▶ [Short problem]
Write out the whole listing exactly as it stands.
* Start Available data *
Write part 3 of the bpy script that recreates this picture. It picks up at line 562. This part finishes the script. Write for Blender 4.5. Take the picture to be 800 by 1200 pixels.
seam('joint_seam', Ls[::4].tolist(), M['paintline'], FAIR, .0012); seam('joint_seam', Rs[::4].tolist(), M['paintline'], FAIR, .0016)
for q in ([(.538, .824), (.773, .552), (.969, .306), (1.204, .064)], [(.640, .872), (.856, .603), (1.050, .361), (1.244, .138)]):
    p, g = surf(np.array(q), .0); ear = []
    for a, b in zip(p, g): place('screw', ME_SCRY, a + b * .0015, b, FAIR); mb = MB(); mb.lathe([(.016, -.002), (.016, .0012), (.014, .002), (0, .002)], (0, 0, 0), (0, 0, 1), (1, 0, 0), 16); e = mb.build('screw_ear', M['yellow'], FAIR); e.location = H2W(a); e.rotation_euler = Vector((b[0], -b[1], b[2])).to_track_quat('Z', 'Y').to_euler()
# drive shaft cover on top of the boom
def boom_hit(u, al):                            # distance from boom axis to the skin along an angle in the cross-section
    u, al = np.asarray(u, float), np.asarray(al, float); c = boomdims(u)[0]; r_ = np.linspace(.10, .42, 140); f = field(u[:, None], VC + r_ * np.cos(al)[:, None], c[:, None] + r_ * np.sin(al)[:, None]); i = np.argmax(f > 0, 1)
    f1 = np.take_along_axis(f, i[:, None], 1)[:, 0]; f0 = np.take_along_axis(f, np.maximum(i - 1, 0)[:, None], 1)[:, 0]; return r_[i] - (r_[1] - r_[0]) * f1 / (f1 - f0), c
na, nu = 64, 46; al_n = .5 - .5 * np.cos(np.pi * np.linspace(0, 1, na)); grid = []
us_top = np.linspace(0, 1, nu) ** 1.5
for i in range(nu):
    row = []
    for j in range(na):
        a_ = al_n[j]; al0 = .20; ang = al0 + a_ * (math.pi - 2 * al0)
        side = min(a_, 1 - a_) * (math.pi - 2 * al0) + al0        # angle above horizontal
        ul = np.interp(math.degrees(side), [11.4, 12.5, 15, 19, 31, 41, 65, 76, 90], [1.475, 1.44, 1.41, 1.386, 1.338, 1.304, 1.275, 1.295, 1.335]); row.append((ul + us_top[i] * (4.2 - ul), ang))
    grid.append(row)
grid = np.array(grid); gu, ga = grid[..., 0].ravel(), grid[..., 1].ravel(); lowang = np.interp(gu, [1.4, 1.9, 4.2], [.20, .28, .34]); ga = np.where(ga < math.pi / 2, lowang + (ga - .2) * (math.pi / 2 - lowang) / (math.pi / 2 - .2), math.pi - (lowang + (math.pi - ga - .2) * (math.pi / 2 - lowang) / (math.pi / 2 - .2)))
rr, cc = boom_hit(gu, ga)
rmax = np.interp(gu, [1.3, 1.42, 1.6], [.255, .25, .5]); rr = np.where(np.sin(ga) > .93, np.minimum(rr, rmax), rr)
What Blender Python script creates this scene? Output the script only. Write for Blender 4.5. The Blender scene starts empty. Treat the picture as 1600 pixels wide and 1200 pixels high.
* End Available data *
▶ [Task output]
Write part 3 of the bpy script that recreates this picture. It picks up at line 562. This part finishes the script. Write for Blender 4.5. Take the picture to be 800 by 1200 pixels.
seam('joint_seam', Ls[::4].tolist(), M['paintline'], FAIR, .0012); seam('joint_seam', Rs[::4].tolist(), M['paintline'], FAIR, .0016)
for q in ([(.538, .824), (.773, .552), (.969, .306), (1.204, .064)], [(.640, .872), (.856, .603), (1.050, .361), (1.244, .138)]):
    p, g = surf(np.array(q), .0); ear = []
    for a, b in zip(p, g): place('screw', ME_SCRY, a + b * .0015, b, FAIR); mb = MB(); mb.lathe([(.016, -.002), (.016, .0012), (.014, .002), (0, .002)], (0, 0, 0), (0, 0, 1), (1, 0, 0), 16); e = mb.build('screw_ear', M['yellow'], FAIR); e.location = H2W(a); e.rotation_euler = Vector((b[0], -b[1], b[2])).to_track_quat('Z', 'Y').to_euler()
# drive shaft cover on top of the boom
def boom_hit(u, al):                            # distance from boom axis to the skin along an angle in the cross-section
    u, al = np.asarray(u, float), np.asarray(al, float); c = boomdims(u)[0]; r_ = np.linspace(.10, .42, 140); f = field(u[:, None], VC + r_ * np.cos(al)[:, None], c[:, None] + r_ * np.sin(al)[:, None]); i = np.argmax(f > 0, 1)
    f1 = np.take_along_axis(f, i[:, None], 1)[:, 0]; f0 = np.take_along_axis(f, np.maximum(i - 1, 0)[:, None], 1)[:, 0]; return r_[i] - (r_[1] - r_[0]) * f1 / (f1 - f0), c
na, nu = 64, 46; al_n = .5 - .5 * np.cos(np.pi * np.linspace(0, 1, na)); grid = []
us_top = np.linspace(0, 1, nu) ** 1.5
for i in range(nu):
    row = []
    for j in range(na):
        a_ = al_n[j]; al0 = .20; ang = al0 + a_ * (math.pi - 2 * al0)
        side = min(a_, 1 - a_) * (math.pi - 2 * al0) + al0        # angle above horizontal
        ul = np.interp(math.degrees(side), [11.4, 12.5, 15, 19, 31, 41, 65, 76, 90], [1.475, 1.44, 1.41, 1.386, 1.338, 1.304, 1.275, 1.295, 1.335]); row.append((ul + us_top[i] * (4.2 - ul), ang))
    grid.append(row)
grid = np.array(grid); gu, ga = grid[..., 0].ravel(), grid[..., 1].ravel(); lowang = np.interp(gu, [1.4, 1.9, 4.2], [.20, .28, .34]); ga = np.where(ga < math.pi / 2, lowang + (ga - .2) * (math.pi / 2 - lowang) / (math.pi / 2 - .2), math.pi - (lowang + (math.pi - ga - .2) * (math.pi / 2 - lowang) / (math.pi / 2 - .2)))
rr, cc = boom_hit(gu, ga)
rmax = np.interp(gu, [1.3, 1.42, 1.6], [.255, .25, .5]); rr = np.where(np.sin(ga) > .93, np.minimum(rr, rmax), rr)
What Blender Python script creates this scene? Output the script only. Write for Blender 4.5. The Blender scene starts empty. Treat the picture as 1600 pixels wide and 1200 pixels high.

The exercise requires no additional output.